__Task data__.
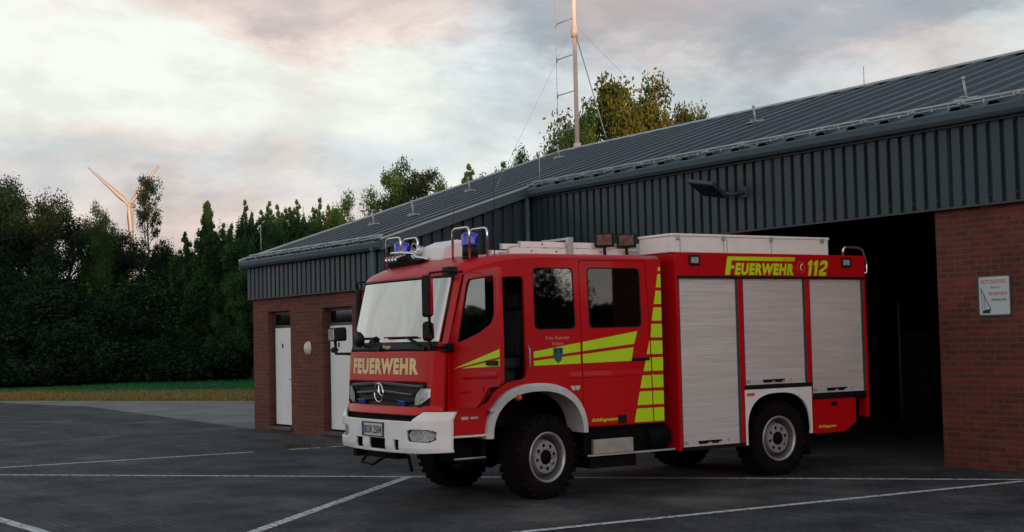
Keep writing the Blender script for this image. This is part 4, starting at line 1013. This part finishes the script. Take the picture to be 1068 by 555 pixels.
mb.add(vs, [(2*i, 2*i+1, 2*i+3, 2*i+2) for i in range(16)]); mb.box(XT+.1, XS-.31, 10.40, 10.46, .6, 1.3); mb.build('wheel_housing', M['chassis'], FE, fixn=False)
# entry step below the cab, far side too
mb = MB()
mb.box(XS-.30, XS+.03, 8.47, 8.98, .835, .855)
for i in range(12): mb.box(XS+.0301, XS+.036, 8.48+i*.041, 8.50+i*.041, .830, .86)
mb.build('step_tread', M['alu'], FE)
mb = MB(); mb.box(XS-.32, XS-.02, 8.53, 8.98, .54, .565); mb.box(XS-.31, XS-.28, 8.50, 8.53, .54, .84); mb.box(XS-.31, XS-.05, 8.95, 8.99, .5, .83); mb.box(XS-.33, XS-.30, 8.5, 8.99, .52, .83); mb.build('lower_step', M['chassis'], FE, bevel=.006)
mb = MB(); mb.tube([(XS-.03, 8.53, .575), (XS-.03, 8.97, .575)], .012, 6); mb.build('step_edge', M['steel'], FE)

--

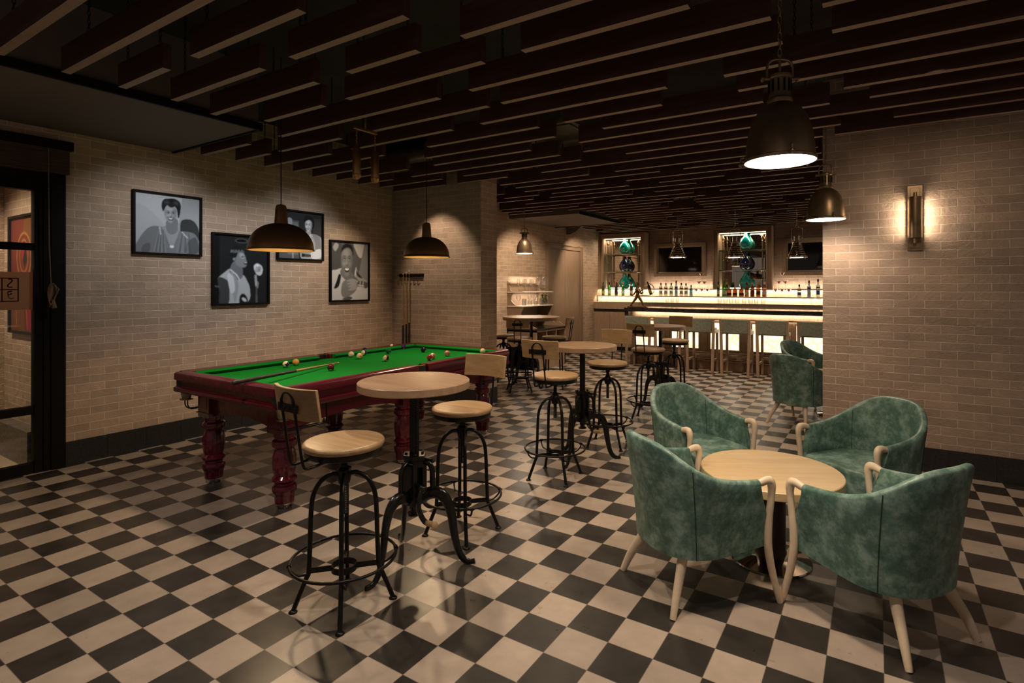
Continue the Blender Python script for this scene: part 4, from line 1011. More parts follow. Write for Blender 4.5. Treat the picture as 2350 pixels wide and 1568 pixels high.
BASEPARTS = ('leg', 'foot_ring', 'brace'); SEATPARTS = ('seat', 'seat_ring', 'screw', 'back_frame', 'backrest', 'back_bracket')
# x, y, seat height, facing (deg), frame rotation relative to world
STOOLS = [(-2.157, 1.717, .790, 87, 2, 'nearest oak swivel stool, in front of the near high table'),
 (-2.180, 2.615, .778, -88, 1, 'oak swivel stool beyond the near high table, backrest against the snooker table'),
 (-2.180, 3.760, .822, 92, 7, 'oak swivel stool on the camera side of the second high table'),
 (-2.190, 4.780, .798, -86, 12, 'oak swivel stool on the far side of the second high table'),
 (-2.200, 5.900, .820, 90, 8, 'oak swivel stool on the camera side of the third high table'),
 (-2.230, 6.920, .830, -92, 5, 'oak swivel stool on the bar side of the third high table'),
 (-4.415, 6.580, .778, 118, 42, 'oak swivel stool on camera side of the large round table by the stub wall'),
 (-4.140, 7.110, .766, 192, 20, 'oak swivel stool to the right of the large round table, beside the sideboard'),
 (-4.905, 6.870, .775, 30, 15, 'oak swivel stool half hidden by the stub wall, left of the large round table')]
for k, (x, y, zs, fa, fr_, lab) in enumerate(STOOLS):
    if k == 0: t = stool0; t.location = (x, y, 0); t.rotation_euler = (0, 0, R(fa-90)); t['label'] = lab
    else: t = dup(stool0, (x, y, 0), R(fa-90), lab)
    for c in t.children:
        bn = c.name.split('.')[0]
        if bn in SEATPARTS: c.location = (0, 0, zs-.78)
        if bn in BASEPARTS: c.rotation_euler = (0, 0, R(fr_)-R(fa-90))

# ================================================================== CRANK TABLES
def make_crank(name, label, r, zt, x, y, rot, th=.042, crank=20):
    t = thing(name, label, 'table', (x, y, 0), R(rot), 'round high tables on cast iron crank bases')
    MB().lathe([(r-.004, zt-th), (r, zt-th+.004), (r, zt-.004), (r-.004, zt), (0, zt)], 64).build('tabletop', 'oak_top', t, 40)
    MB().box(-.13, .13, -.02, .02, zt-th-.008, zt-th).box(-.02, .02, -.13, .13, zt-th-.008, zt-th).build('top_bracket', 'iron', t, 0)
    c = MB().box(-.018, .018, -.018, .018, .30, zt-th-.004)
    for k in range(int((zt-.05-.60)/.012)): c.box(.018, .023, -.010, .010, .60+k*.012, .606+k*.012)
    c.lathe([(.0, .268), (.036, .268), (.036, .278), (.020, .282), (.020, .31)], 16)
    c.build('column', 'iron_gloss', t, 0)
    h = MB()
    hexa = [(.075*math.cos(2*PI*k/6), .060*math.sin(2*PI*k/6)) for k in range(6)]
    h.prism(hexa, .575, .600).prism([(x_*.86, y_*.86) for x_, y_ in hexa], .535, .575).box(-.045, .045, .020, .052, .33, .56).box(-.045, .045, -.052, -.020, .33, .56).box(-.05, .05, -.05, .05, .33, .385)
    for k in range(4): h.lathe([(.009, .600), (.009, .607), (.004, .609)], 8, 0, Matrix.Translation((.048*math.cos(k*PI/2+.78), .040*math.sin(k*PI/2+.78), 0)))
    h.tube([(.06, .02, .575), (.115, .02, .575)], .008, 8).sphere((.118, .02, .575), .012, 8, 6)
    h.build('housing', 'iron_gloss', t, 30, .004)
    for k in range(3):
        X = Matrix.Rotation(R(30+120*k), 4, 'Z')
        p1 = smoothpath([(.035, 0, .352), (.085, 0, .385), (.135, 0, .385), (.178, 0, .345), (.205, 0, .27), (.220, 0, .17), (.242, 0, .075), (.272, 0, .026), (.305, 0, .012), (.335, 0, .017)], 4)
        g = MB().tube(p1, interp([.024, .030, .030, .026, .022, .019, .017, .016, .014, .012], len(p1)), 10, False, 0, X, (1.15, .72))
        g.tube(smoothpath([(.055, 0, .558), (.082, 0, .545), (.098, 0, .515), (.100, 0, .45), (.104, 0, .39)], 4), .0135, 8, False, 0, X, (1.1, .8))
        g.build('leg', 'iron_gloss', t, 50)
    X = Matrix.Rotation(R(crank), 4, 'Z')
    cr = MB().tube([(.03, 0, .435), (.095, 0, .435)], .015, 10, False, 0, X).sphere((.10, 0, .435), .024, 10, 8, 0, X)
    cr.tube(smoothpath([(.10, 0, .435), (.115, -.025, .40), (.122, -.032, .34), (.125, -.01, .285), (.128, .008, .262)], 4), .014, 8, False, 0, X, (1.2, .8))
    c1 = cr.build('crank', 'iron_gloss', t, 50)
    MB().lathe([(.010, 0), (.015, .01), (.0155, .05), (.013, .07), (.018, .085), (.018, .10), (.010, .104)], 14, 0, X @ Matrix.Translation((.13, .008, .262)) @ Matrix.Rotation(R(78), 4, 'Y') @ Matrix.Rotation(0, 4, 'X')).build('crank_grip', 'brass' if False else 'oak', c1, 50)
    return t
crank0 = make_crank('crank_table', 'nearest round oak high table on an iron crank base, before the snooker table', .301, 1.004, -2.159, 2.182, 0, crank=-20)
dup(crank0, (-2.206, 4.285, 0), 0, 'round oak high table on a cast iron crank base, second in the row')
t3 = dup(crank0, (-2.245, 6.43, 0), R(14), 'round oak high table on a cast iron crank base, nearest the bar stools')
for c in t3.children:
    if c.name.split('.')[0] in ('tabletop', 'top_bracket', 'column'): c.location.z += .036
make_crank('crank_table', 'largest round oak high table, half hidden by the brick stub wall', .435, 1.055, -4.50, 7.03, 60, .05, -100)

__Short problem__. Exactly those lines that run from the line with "Keep writing the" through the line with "mb.build('step_edge', M['steel'], FE)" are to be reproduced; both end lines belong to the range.

__Written answer__.
Keep writing the Blender script for this image. This is part 4, starting at line 1013. This part finishes the script. Take the picture to be 1068 by 555 pixels.
mb.add(vs, [(2*i, 2*i+1, 2*i+3, 2*i+2) for i in range(16)]); mb.box(XT+.1, XS-.31, 10.40, 10.46, .6, 1.3); mb.build('wheel_housing', M['chassis'], FE, fixn=False)
# entry step below the cab, far side too
mb = MB()
mb.box(XS-.30, XS+.03, 8.47, 8.98, .835, .855)
for i in range(12): mb.box(XS+.0301, XS+.036, 8.48+i*.041, 8.50+i*.041, .830, .86)
mb.build('step_tread', M['alu'], FE)
mb = MB(); mb.box(XS-.32, XS-.02, 8.53, 8.98, .54, .565); mb.box(XS-.31, XS-.28, 8.50, 8.53, .54, .84); mb.box(XS-.31, XS-.05, 8.95, 8.99, .5, .83); mb.box(XS-.33, XS-.30, 8.5, 8.99, .52, .83); mb.build('lower_step', M['chassis'], FE, bevel=.006)
mb = MB(); mb.tube([(XS-.03, 8.53, .575), (XS-.03, 8.97, .575)], .012, 6); mb.build('step_edge', M['steel'], FE)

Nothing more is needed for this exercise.